Which lines contain the string "pixels"? Please list every one of them.

| Data supplied |

· · ·

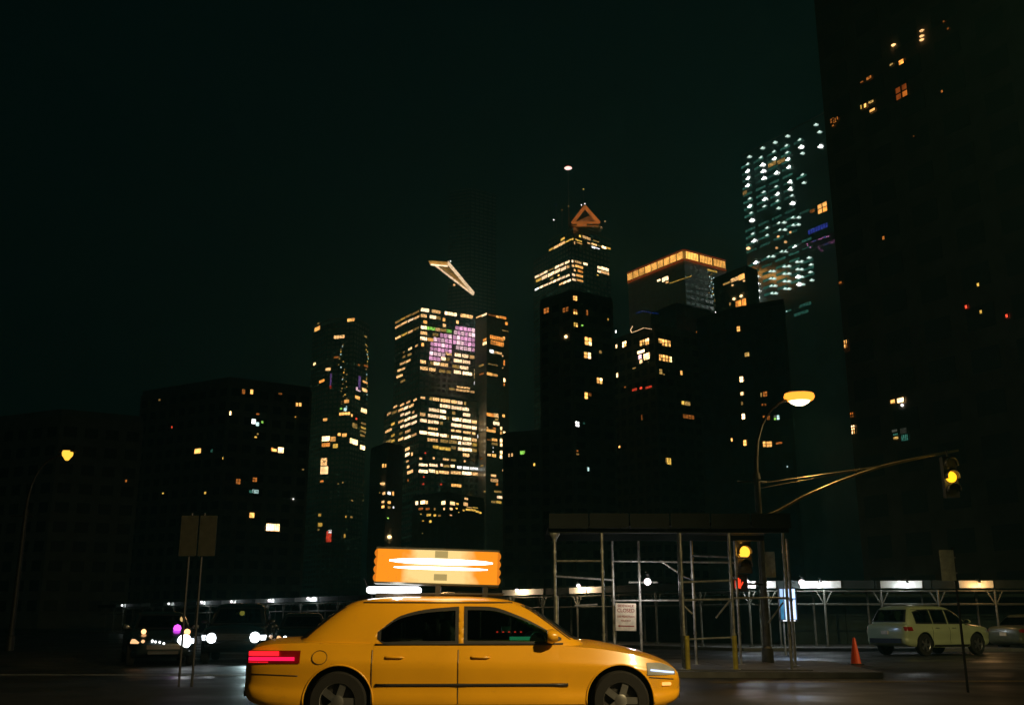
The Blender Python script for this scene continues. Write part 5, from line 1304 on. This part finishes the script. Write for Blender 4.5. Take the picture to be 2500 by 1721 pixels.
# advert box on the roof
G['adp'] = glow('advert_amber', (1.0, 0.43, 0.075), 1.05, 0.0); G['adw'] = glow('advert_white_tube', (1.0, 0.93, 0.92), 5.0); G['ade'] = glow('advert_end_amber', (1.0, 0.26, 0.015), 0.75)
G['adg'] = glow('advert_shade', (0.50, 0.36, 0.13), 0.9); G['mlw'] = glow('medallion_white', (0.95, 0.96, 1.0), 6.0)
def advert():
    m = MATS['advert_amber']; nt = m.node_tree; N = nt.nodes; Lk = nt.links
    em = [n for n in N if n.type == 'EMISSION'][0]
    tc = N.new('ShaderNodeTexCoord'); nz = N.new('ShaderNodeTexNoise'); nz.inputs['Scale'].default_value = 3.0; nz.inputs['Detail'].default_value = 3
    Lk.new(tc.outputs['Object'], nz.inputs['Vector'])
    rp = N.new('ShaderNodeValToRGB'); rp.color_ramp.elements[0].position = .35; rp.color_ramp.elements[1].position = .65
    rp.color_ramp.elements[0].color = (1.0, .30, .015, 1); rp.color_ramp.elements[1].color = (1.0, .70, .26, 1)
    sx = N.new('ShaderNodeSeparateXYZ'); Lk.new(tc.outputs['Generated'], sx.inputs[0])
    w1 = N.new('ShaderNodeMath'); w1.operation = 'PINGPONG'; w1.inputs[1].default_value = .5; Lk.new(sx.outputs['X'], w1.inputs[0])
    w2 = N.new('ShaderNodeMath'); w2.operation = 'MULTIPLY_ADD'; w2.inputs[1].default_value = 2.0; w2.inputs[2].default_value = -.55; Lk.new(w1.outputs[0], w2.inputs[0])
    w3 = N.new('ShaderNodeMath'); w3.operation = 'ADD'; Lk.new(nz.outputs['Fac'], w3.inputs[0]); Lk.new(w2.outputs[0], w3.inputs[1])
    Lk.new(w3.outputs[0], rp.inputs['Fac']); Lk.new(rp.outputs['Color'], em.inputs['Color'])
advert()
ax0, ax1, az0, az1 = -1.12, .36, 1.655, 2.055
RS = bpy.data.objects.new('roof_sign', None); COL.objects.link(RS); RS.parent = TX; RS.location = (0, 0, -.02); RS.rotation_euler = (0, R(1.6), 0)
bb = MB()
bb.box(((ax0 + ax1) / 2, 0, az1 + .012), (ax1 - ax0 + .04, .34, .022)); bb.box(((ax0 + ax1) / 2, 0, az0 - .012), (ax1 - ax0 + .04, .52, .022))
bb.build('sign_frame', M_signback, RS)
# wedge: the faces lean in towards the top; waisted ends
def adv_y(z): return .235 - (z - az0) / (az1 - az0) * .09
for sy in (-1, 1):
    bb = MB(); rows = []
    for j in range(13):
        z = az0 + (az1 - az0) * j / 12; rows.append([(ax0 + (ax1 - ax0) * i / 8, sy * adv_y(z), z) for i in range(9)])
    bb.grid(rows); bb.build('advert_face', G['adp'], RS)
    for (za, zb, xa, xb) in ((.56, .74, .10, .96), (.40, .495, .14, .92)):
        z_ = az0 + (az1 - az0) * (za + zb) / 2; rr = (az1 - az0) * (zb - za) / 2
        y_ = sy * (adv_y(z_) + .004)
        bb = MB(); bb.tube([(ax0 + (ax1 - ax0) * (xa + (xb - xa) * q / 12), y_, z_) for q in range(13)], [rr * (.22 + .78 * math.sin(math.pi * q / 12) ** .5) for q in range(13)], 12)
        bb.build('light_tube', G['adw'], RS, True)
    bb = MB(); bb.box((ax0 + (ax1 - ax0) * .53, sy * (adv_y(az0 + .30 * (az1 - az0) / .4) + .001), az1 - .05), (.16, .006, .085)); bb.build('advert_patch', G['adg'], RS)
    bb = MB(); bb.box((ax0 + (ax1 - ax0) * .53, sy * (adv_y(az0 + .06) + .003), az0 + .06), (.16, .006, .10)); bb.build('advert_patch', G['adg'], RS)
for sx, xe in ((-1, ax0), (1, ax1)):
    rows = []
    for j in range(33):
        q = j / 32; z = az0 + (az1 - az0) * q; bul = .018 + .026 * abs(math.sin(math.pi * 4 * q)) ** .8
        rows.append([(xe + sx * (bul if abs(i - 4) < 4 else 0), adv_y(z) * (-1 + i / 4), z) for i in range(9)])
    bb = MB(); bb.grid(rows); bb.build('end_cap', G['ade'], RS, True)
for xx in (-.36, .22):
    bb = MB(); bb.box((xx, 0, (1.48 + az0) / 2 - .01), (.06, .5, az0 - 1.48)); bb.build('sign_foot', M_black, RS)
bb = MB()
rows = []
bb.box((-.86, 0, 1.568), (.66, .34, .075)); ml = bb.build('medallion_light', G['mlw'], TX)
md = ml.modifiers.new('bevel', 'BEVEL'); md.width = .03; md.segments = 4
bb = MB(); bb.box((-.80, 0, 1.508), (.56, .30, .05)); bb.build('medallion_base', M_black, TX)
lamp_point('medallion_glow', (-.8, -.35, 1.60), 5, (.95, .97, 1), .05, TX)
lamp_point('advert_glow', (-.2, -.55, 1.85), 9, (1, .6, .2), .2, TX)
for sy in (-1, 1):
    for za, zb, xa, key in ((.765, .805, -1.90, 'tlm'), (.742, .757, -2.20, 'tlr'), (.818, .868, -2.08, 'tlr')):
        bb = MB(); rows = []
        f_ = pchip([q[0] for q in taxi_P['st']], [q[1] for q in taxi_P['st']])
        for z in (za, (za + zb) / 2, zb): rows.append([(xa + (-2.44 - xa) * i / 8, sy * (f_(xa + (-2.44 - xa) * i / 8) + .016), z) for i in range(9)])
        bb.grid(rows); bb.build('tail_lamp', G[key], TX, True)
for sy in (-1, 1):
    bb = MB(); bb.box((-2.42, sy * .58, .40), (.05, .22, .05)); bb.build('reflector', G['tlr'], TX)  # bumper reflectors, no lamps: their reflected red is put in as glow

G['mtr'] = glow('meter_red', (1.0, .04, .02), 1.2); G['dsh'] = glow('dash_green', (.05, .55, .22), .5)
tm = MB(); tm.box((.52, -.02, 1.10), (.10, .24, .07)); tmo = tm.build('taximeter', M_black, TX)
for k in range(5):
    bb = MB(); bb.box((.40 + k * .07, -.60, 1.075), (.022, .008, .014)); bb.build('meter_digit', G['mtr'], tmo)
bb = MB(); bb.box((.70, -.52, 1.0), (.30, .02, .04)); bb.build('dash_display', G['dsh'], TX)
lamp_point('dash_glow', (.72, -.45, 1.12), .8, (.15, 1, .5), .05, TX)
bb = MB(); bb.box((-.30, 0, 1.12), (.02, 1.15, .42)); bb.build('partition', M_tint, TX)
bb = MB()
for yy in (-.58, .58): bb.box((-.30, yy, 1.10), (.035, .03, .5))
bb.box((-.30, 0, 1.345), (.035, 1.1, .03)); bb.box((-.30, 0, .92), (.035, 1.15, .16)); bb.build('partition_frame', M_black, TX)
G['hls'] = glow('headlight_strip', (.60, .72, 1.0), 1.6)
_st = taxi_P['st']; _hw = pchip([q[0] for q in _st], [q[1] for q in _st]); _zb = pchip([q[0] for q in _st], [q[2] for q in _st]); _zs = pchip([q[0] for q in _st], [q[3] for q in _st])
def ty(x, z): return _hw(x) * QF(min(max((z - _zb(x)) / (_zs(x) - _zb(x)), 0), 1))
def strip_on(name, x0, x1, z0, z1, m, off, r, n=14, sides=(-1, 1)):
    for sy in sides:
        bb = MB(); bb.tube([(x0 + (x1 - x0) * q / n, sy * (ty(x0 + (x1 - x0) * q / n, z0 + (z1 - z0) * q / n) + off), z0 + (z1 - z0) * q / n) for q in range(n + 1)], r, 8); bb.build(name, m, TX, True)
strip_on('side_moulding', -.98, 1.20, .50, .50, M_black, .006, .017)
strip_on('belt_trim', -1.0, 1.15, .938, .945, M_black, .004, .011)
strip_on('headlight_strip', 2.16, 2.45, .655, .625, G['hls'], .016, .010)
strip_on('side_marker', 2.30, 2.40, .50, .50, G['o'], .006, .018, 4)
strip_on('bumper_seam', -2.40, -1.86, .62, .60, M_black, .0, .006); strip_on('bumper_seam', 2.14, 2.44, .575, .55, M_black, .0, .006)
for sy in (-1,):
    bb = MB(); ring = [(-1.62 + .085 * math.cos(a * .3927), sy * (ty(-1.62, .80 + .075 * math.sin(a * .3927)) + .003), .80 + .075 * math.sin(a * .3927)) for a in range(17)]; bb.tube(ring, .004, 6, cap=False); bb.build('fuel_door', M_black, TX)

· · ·

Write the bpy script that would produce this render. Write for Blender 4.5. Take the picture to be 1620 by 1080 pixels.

· · ·

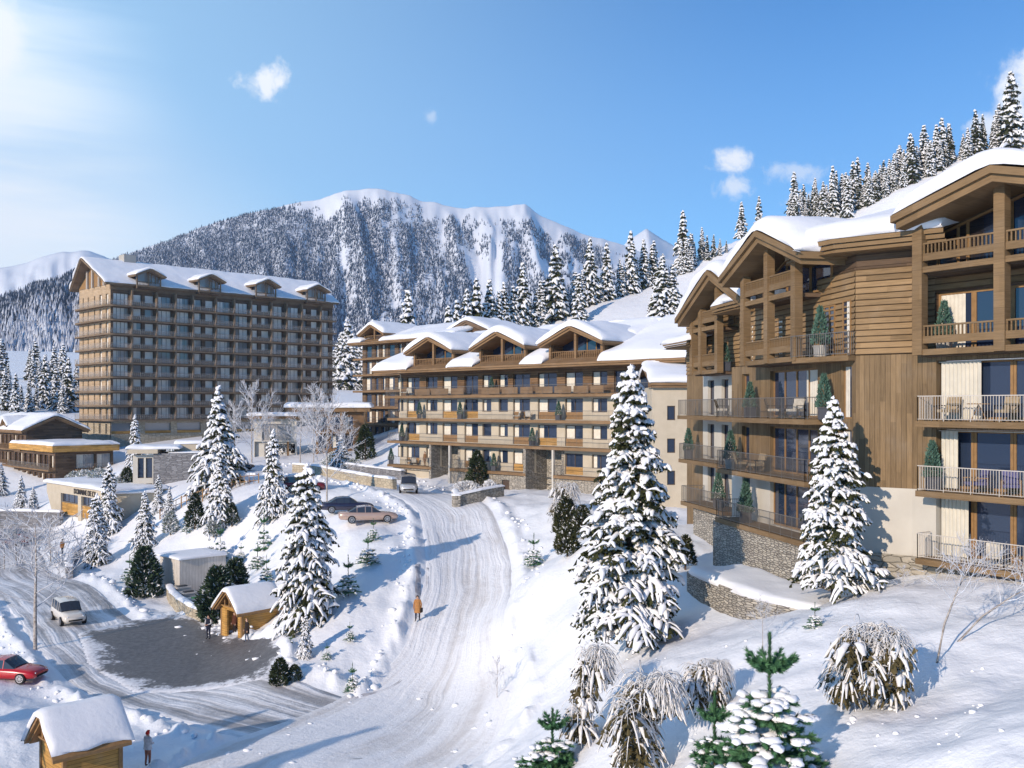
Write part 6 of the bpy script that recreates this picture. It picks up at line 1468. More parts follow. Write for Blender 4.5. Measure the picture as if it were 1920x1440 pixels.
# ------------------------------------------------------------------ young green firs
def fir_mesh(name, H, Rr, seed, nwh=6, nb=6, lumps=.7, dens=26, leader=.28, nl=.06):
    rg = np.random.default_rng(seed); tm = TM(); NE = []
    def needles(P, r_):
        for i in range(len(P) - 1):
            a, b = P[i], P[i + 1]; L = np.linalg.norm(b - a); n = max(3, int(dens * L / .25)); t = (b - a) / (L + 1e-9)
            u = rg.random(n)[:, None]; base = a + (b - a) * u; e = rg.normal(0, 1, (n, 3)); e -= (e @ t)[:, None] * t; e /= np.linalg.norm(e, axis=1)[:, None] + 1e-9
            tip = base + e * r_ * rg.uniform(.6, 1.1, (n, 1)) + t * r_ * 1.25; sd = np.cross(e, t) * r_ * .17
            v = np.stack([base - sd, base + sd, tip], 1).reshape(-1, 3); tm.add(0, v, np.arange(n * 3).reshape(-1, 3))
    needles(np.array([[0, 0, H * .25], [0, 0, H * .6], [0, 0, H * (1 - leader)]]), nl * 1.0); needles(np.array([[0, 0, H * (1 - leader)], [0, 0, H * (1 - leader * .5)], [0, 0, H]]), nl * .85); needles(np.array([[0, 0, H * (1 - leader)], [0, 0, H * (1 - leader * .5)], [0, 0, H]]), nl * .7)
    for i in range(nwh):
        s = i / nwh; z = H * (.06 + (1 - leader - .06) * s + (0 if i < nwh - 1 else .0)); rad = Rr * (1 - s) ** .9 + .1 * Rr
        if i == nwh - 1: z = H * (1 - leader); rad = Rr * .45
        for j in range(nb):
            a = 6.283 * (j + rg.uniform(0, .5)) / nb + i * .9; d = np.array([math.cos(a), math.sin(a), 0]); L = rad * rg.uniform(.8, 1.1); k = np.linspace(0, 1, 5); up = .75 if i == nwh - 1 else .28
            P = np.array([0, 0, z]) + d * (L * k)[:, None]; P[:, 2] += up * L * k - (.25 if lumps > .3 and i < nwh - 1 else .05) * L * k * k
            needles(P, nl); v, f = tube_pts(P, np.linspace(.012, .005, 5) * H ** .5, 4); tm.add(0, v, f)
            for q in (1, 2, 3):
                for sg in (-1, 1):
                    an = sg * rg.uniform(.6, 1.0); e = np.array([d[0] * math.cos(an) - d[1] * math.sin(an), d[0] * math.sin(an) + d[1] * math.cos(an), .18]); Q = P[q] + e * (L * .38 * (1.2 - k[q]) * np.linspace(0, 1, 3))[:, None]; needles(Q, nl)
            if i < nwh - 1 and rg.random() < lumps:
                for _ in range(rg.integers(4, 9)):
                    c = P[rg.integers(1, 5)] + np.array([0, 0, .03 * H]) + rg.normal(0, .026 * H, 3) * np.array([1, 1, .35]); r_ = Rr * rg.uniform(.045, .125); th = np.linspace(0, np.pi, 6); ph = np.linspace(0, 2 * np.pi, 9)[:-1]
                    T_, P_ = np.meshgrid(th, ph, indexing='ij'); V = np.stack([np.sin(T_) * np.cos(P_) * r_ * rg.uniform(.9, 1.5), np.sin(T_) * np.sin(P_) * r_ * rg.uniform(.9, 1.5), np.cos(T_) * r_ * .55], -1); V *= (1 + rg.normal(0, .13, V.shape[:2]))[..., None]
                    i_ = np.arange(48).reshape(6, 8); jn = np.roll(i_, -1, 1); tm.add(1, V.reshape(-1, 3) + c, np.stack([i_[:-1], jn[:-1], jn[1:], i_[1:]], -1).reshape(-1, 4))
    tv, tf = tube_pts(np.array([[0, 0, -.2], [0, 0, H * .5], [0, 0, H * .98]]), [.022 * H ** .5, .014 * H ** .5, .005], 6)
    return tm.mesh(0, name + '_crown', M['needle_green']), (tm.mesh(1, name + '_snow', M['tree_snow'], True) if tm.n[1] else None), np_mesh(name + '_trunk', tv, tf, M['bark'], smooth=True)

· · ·

| Task answer |
The Blender Python script for this scene continues. Write part 5, from line 1304 on. This part finishes the script. Write for Blender 4.5. Take the picture to be 2500 by 1721 pixels.
Write the bpy script that would produce this render. Write for Blender 4.5. Take the picture to be 1620 by 1080 pixels.
Write part 6 of the bpy script that recreates this picture. It picks up at line 1468. More parts follow. Write for Blender 4.5. Measure the picture as if it were 1920x1440 pixels.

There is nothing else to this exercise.